Monday, January 19, 2009

For All the Snow-Deprived


Prospect Park
Originally uploaded by patbonck
For those of you whose winter has already ended or for whom winter means balmy in the mid-60s, here is a dose of winter snow. On a run through Prospect Park in Brooklyn earlier today, I snapped this set of photos. I almost stopped to sled down hills with some kids, but decided to run on since I was a few miles from home and wearing cotton clothing, which would have made for a long, cold run home.

Saturday, January 17, 2009

A Poem: The Smile

Across the many stretches of patched cement
On winding roads to reach your shared door
I travel lightly, leaving what’s passed behind me

You crack the door, but not to welcome me
And it’s okay, because the sun is warm today
Not icy cold and blinding, like where I came from

You peer through the sliver of openness
One round green eye flecked with flint
Shines in the sunlight, taking me in

But not letting me in, no, just looking
Weighing the costs of an encounter
Thinking how easy a debt was a pound of flesh

That is what I am thinking, not your thoughts
And all at once I see the whys and wherefores
I assumed I knew you, but I barely knew myself

Turning to go, ashamed at the recognition
I stop
And ask to see your face in full

You oblige, the reason I know not
Sun strikes you with radiant force
The smooth contours of your mask melt

Revealing what I could not have imagined
And I wonder if your view is any different
I smile without smiling, and so do you

Friday, January 16, 2009

Planting a Seed

More and more often I have found myself daydreaming about having and working a garden. Throughout my entire childhood, we had a huge vegetable garden in our backyard where my dad would spend hour upon hour roto-tilling, planting, weeding, and harvesting. My four siblings and I were convenient labor, and even if we were not held to the kind of disciplined schedule that a farm kid might be, we certainly did our part, though not without some grumbling. The grumblings were instantly forgotten when snapping into a freshly dug carrot, slicing a ripe tomato, picking and eating a juicy strawberry, or steaming just-picked green beans. It was something we took for granted, and that I now miss immensely. My grandparents had a garden, and my great-grandparents, and after losing my grandmother last year, and with my dad having moved to a Stepford-esque neighborhood on a golf course, the desire to continue that tradition has been a constant. Over Christmas, I was eyeing the fallow garden in my grandmother’s backyard. We haven’t sold her house, and most of us really do not want to. In all that time of working in the yard, I always thought I’d never want to do this as an adult. And yet here I am seriously contemplating it.

Monday, January 12, 2009

The Unbearable Rightness of Playlists

Sometimes a playlist drops in a song that I'd forgotten was there, but that ends up stopping me in my tracks just when I thought it couldn't anymore, when I thought that I'd developed an immunity, a new and tougher skin. But the illusion of safety dissolves, along with the distractions in the room, and collapse in all its forms takes over. And maybe I'll hit repeat once or twice, indulge the melancholy for awhile. But then new music takes its place, and maybe this one has me humming along or singing (awfully) and smiling.

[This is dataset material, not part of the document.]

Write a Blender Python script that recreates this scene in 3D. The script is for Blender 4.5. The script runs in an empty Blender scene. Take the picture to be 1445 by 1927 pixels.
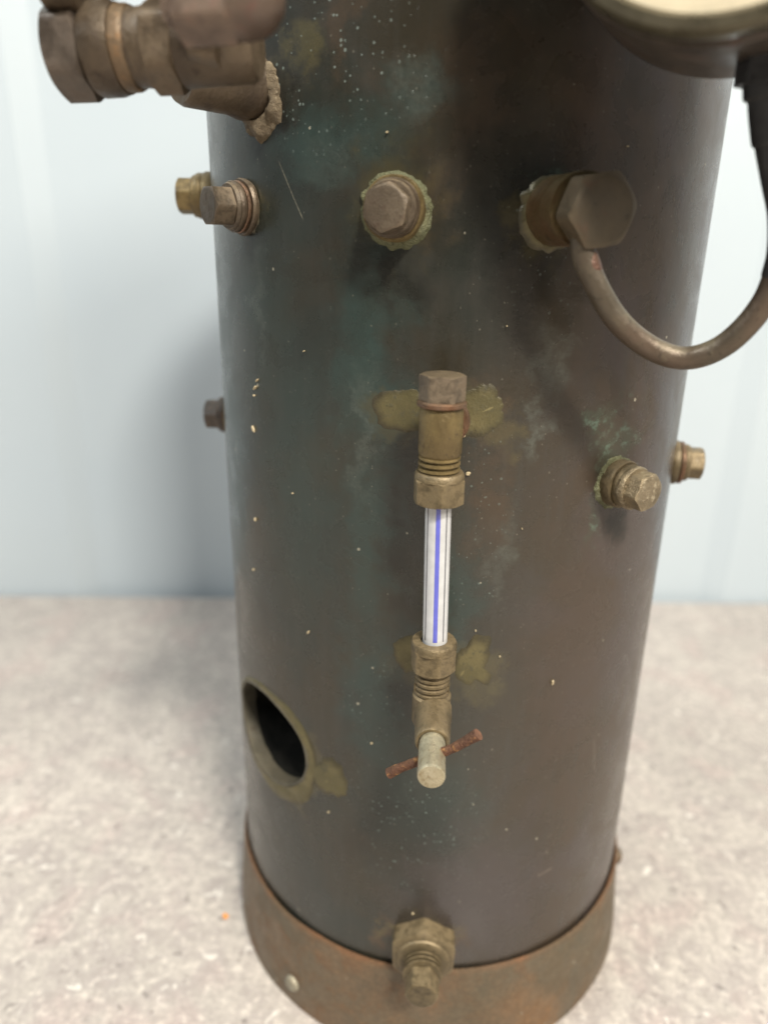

A great Canadian solo artist, Hayden, caught me off guard tonight.

Sunday, January 11, 2009

News...paper?

My beloved Pacific Northwest has taken its hits this dreary winter: record snow, record floods, and the imminent death of perhaps Seattle's best newspaper. A trifecta of mood-killers that would drive, and if you take this Slog post at its word, has driven, the natives to drink heavily (as though that weren't always the case for a region that gets the least winter sunlight in the lower forty eight).

The Seattle P-I was always the best paper in town, especially editorially, with thoughtful and forward-thinking editorials on pretty much anything and everything Seattle and Puget Sound. And it is (was) home to David Horsey, one of the finest editorial cartoonists of (t)his time.

In destruction, however, there is always new creation, and something new will come out of this tragedy--hopefully something that embraces the utilities and speed of the web. Perhaps something like Knute Berger's Crosscut venture, part news-outlet, part blog (but, please, BETTER). The journalists who work at the P-I are some of the finest in Seattle, and if they love Seattle as much as they do journalism, some of them might just decide to stick around and try new things. It's risky, of course, but I hope some of them have the wherewithal to make a go of it.

For now, we wait to see if the P-I can come out of the coma, or whether the plug will be pulled in 60 days.

Thursday, January 8, 2009

Work

In an odd twist of...something, I'm back working at the hotel. Yes, the very same hotel from which I was laid almost exactly two months ago to the day. And I also had a pretty great interview at Theatre Communications Group for a Development position today. I really enjoyed the Development Director and think I would really like working with him. And TCG is a great organization (for all you readers of American Theatre or the numerous pulitzer prize winning plays they've published). So after two months of jobless flailing about, I may actually end up having choices. Weird.